Mon | Apr 29, 2024

Government scraps Golding chairmanship tradition

Published:Wednesday | September 30, 2020 | 12:20 AM
Bruce Golding had pushed for opposition chairmanship of parliamentary committees because of the need for transparency and accountability.
Bruce Golding had pushed for opposition chairmanship of parliamentary committees because of the need for transparency and accountability.

A more-than-decade-old practice of having opposition members chair all key oversight committees of Parliament in a bow to transparency has been discarded by the Holness administration.

Opposition chairmanship of the Public Accounts Committee and the Public Administration and Appropriations Committee (PAAC) – which was key to exposing the Petrojam and Caribbean Maritime University scandals – survive for now, with Mark Golding and Mikael Phillips to take over as chairmen, respectively.

But the chairmanship of four other key sessional committees that examine government policies and sector performances – Internal and External Affairs, Economy and Production, Human Resource and Social Development, and Infrastructure and Physical Development – will be headed by government MPs.

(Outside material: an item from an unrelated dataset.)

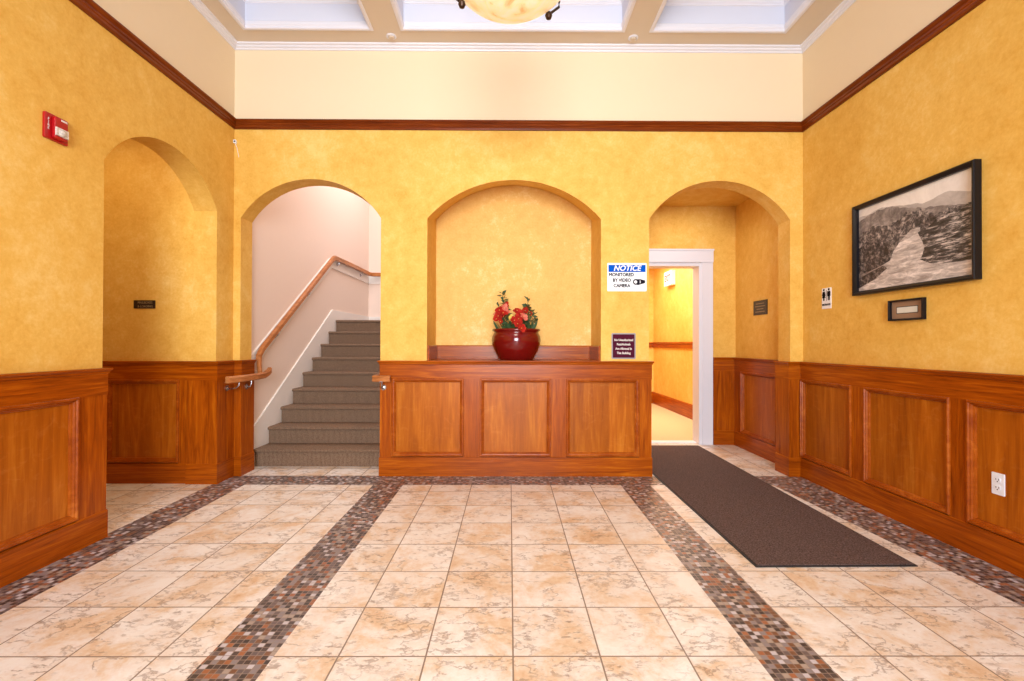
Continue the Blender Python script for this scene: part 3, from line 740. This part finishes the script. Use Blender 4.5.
# hook with dangling wire in the left corner
c = Vector((XL+.012, YB, 2.905)); r = thing('wall_hook', 'tiny white hook with a dangling wire in the left corner under the picture rail', 'hook', c)
bm = B(); plate(bm, c, *FB, .022, .030, 0, .018, .004); obj('hook_body', bm, M['signwhite'], r)
bm = B(); lathe(bm, [(.0001, 0), (.007, 0), (.007, -.003), (.0001, -.003)], (c.x, c.y-.018, c.z), 12, 'Y'); obj('dark_tip', bm, M['inkblack'], r)
bm = B(); tube(bm, [c+Vector((0, -.010, -.012)), c+Vector((.015, -.008, -.05)), c+Vector((.032, -.006, -.135))], .0022, 6); obj('wire', bm, M['signwhite'], r)

# sprinkler covers
proto = None
for x, lab in ((-1.010, 'round white sprinkler cover on the ceiling soffit, left of the hanging bowl lamp'), (1.045, 'round white sprinkler cover on the ceiling soffit, right of the hanging bowl lamp')):
    if proto is None:
        proto = thing('sprinkler_cover', lab, 'sprinkler cover', (x, 3.965, ZC), 'sprinkler covers on the ceiling')
        bm = B(); lathe(bm, [(.028, 0), (.042, 0), (.042, -.004), (.030, -.010), (.028, -.004)], (x, 3.965, ZC)); obj('escutcheon', bm, M['white'], proto, smooth='auto')
        bm = B(); lathe(bm, [(.0001, 0), (.025, 0), (.025, -.014), (.020, -.018), (.0001, -.018)], (x, 3.965, ZC)); obj('cap', bm, M['ceiling'], proto, smooth='auto')
    else:
        o = proto.copy(); COL.objects.link(o); o.location = (x, 3.965, ZC); o['label'] = lab
        for ch in list(proto.children):
            k = ch.copy(); k.parent = o; COL.objects.link(k)

# ------------------------------------------------------------------ bowl pendant
LC = Vector((0.0, 2.35, 0)); LZ = 2.838
r = thing('pendant_lamp', 'glowing mottled alabaster bowl lamp hanging from the coffered ceiling', 'lamp', (LC.x, LC.y, ZR))
bm = B(); RB = .42; prof = []
RS = .38
for k in range(15):
    a = math.radians(60*k/14); prof.append((RS*math.sin(a), LZ+RS*(1-math.cos(a))))
zr_top = prof[-1][1]; rr_top = prof[-1][0]
prof2 = prof + [(rr_top+.012, zr_top+.006), (rr_top+.006, zr_top+.016), (rr_top-.012, zr_top+.010)] + [(p-.012 if p > .02 else .0001, z+.012) for p, z in prof[::-1]]
lathe(bm, prof2, (LC.x, LC.y, 0), 56); obj('bowl', bm, M['bowl'], r, smooth='auto')
for k, ang in enumerate((40, 160, 280)):
    a = math.radians(ang); dx, dy = math.cos(a), math.sin(a)
    bm = B()
    p0 = Vector((LC.x+dx*(rr_top+.004), LC.y+dy*(rr_top+.004), zr_top))
    tube(bm, [Vector((LC.x+dx*.272, LC.y+dy*.272, 2.932)), p0+Vector((dx*.016, dy*.016, -.02)), p0+Vector((dx*.018, dy*.018, .01)), p0+Vector((0, 0, .05)), Vector((LC.x+dx*.04, LC.y+dy*.04, 3.72))], .007, 8)
    lathe(bm, [(.001, -.022), (.014, -.016), (.020, 0), (.014, .016), (.001, .022)], (LC.x+dx*.270, LC.y+dy*.270, 2.925), 12)
    obj('clip_rod', bm, M['bronze'], r, smooth='auto')
bm = B(); lathe(bm, [(.001, 3.66), (.03, 3.67), (.05, 3.70), (.05, 3.73), (.02, 3.76), (.014, 3.80), (.014, 3.98), (.075, 4.0), (.085, ZR-.001), (.001, ZR-.001)], (LC.x, LC.y, 0), 28); obj('stem', bm, M['bronze'], r, smooth='auto')

# ------------------------------------------------------------------ pot and flowers
PC = Vector((.062, YB+.250, 1.0005))
r = thing('flower_pot', 'glossy dark red glazed ceramic pot standing in the arched niche', 'pot', PC)
bm = B()
lathe(bm, [(.001, 0), (.152, 0), (.160, .006), (.176, .040), (.202, .090), (.221, .140), (.227, .180), (.222, .215), (.210, .243), (.205, .252), (.212, .262), (.222, .270), (.222, .280), (.212, .286), (.196, .284), (.192, .270), (.195, .250), (.190, .235), (.001, .235)], PC, 56)
obj('pot_body', bm, M['pot'], r, smooth=True)
bm = B(); lathe(bm, [(.001, .236), (.188, .236), (.170, .256), (.08, .268), (.001, .268)], PC, 30); obj('moss', bm, M['soil'], r)
fa = thing('flower_arrangement', 'loose bunch of coral red silk flowers with green leaves filling the red pot', 'flowers', PC+Z_*.26)
rnd = random.Random(11)
def leaf(bm, p, d, L, w):
    d = d.normalized(); s = d.cross(Vector((rnd.uniform(-1, 1), rnd.uniform(-1, 1), rnd.uniform(-1, 1)))).normalized(); n = d.cross(s)
    ps = [p, p+d*L*.35+s*w+n*w*.2, p+d*L*.7+s*w*.7+n*w*.1, p+d*L-n*w*.4, p+d*L*.7-s*w*.7+n*w*.1, p+d*L*.35-s*w+n*w*.2]
    m = [p+d*L*.35-n*w*.15, p+d*L*.7-n*w*.15]
    V = [bm.verts.new(q) for q in ps]; A, Bv = [bm.verts.new(q) for q in m]
    bm.faces.new((V[0], V[1], A)); bm.faces.new((V[1], V[2], Bv, A)); bm.faces.new((V[2], V[3], Bv)); bm.faces.new((V[3], V[4], Bv)); bm.faces.new((V[4], V[5], A, Bv)); bm.faces.new((V[5], V[0], A))
# image-plane measurements in metres relative to the pot centre: (x, z above ledge)
stems = [(-.17, .50, 1), (-.13, .60, 1), (-.10, .47, 0), (-.19, .44, 0), (-.05, .42, 0), (.02, .43, 0), (.11, .54, 1), (.14, .47, 1), (.16, .42, 1), (.08, .40, 0), (-.02, .36, 0), (.19, .36, 1)]
bm = B()
tips = []
for (x, z, k) in stems:
    y = rnd.uniform(-.07, .07); base = PC + Vector((x*.25, y*.4, .26)); tip = PC + Vector((x, y, z)); tips.append((tip, k))
    mid = base.lerp(tip, .5) + Vector((x*.12, 0, .02)); tube(bm, [base, mid, tip], [.004, .0035, .0025], 6)
obj('stems', bm, M['leaf'], fa)
bmL, bmB = B(), B()
for (tip, k) in tips:
    for j in range(26 if k else 15):
        t = rnd.uniform(.05, 1.0) if k == 0 else rnd.uniform(.25, 1.05)
        p = (PC+Vector(((tip.x-PC.x)*.25, 0, .26))).lerp(tip, t)
        d = Vector((rnd.uniform(-1, 1), rnd.uniform(-.8, .4), rnd.uniform(-.3, 1.1)))
        leaf(bmL if rnd.random() < .6 else bmB, p, d, rnd.uniform(.03, .06), rnd.uniform(.008, .015))
for j in range(90):
    a = rnd.uniform(0, math.tau); q = rnd.uniform(0, .17)
    p = PC + Vector((q*math.cos(a)*.95, q*math.sin(a)*.9, .262)); d = Vector((math.cos(a)*.5, math.sin(a)*.5-.1, rnd.uniform(.4, 1.2)))
    leaf(bmL, p, d, rnd.uniform(.05, .12), rnd.uniform(.010, .018))
obj('green_leaves', bmL, M['leaf'], fa); obj('olive_leaves', bmB, M['leaf2'], fa)
def blossom(p, R, mat, n=6):
    bm = B(); d0 = Vector((rnd.uniform(-.5, .5), -1, rnd.uniform(-.1, .7))).normalized()
    a = d0.cross(Z_).normalized(); b = a.cross(d0)
    for ring, (m, sc, lift) in enumerate(((n, 1, .15), (n-1, .62, .55))):
        for k in range(m):
            t = math.tau*(k+.5*ring)/m; e = (a*math.cos(t)+b*math.sin(t)); s = d0.cross(e)
            L = R*.92*sc*rnd.uniform(.7, 1.4); e = (e + d0*rnd.uniform(-.25, .45)).normalized(); tipp = p+e*L+d0*L*lift
            pts = [p, p+e*L*.45+s*L*.42+d0*L*.30, p+e*L*.85+s*L*.36+d0*L*lift, tipp+e*L*.06, p+e*L*.85-s*L*.36+d0*L*lift, p+e*L*.45-s*L*.42+d0*L*.30]
            V = [bm.verts.new(x) for x in pts]; c = bm.verts.new(p+e*L*.6+d0*L*.05)
            for q in range(6): bm.faces.new((V[q], V[(q+1) % 6], c))
    o = obj('blossom', bm, mat, fa, smooth=True)
    bm = B(); lathe(bm, [(.0005, -.004), (.0035, -.002), (.004, .001), (.0005, .004)], tuple(p+d0*.012), 8); obj('flower_centre', bm, M['petal_y'], o)
for (x, z, y, R, m) in [(-.20, .42, -.02, .020, 'petal2'), (-.14, .35, -.10, .022, 'petal'), (.13, .43, 0, .022, 'petal'), (-.155, .455, -.06, .040, 'petal'), (-.115, .475, -.03, .042, 'petal2'), (-.125, .425, -.08, .042, 'petal'), (-.165, .40, -.05, .036, 'petal'), (-.09, .44, -.05, .038, 'petal2'), (-.10, .50, 0, .036, 'petal'), (-.185, .37, -.06, .032, 'petal'),
                        (.005, .45, -.04, .034, 'petal'), (.04, .42, -.06, .036, 'petal'), (.085, .455, -.03, .030, 'petal'), (.02, .375, -.10, .042, 'petal'), (.065, .395, -.09, .040, 'petal2'), (-.02, .355, -.14, .036, 'petal'), (.015, .325, -.19, .040, 'petal'),
                        (.045, .285, -.215, .036, 'petal'), (.10, .49, 0, .026, 'petal'), (-.055, .385, -.08, .030, 'petal_y')]:
    blossom(PC+Vector((x, y, z)), R, M[m])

That overturns the practice Bruce Golding, the former prime minister of a Jamaica Labour Party administration, started in 2007 to improve Parliament’s oversight functions.

Leader of Opposition Business Phillip Paulwell and Spokesman on Finance Mark Golding led the charge for Prime Minister Andrew Holness to reconsider.

“We are today departing from an established policy and practice by a JLP administration which was a good practice,” Paulwell said during Tuesday evening’s meeting of the House of Representatives.

Golding, meanwhile, argued that although the practice was never formally included in the Standing Orders – Parliament’s rulebook, successive administrations maintained it.

He said the issue was even more important given the Government’s 35-seat majority in the House.

In an earlier response, Leader of Government Business Edmund Bartlett argued that most committees chaired by opposition members in the last term were ineffective. Quoting statistics, Bartlett suggested that the PAAC was the only committee that averaged more than three meetings per year for the last five years.

Holness, despite acknowledging the impassioned pleas of his opposition colleagues and the “noble gesture” of the Golding practice, was not persuaded.

He argued that opposition members mostly showed interest in the PAAC and ignored the other committees where the outcomes were likely to be more favourable to the Government.

“They, Madam Speaker, have defeated, oversight. They are being hypocritical and trying to mislead the public because oversight is not merely, or only, or singularly on the fiduciary matters,” the prime minister said.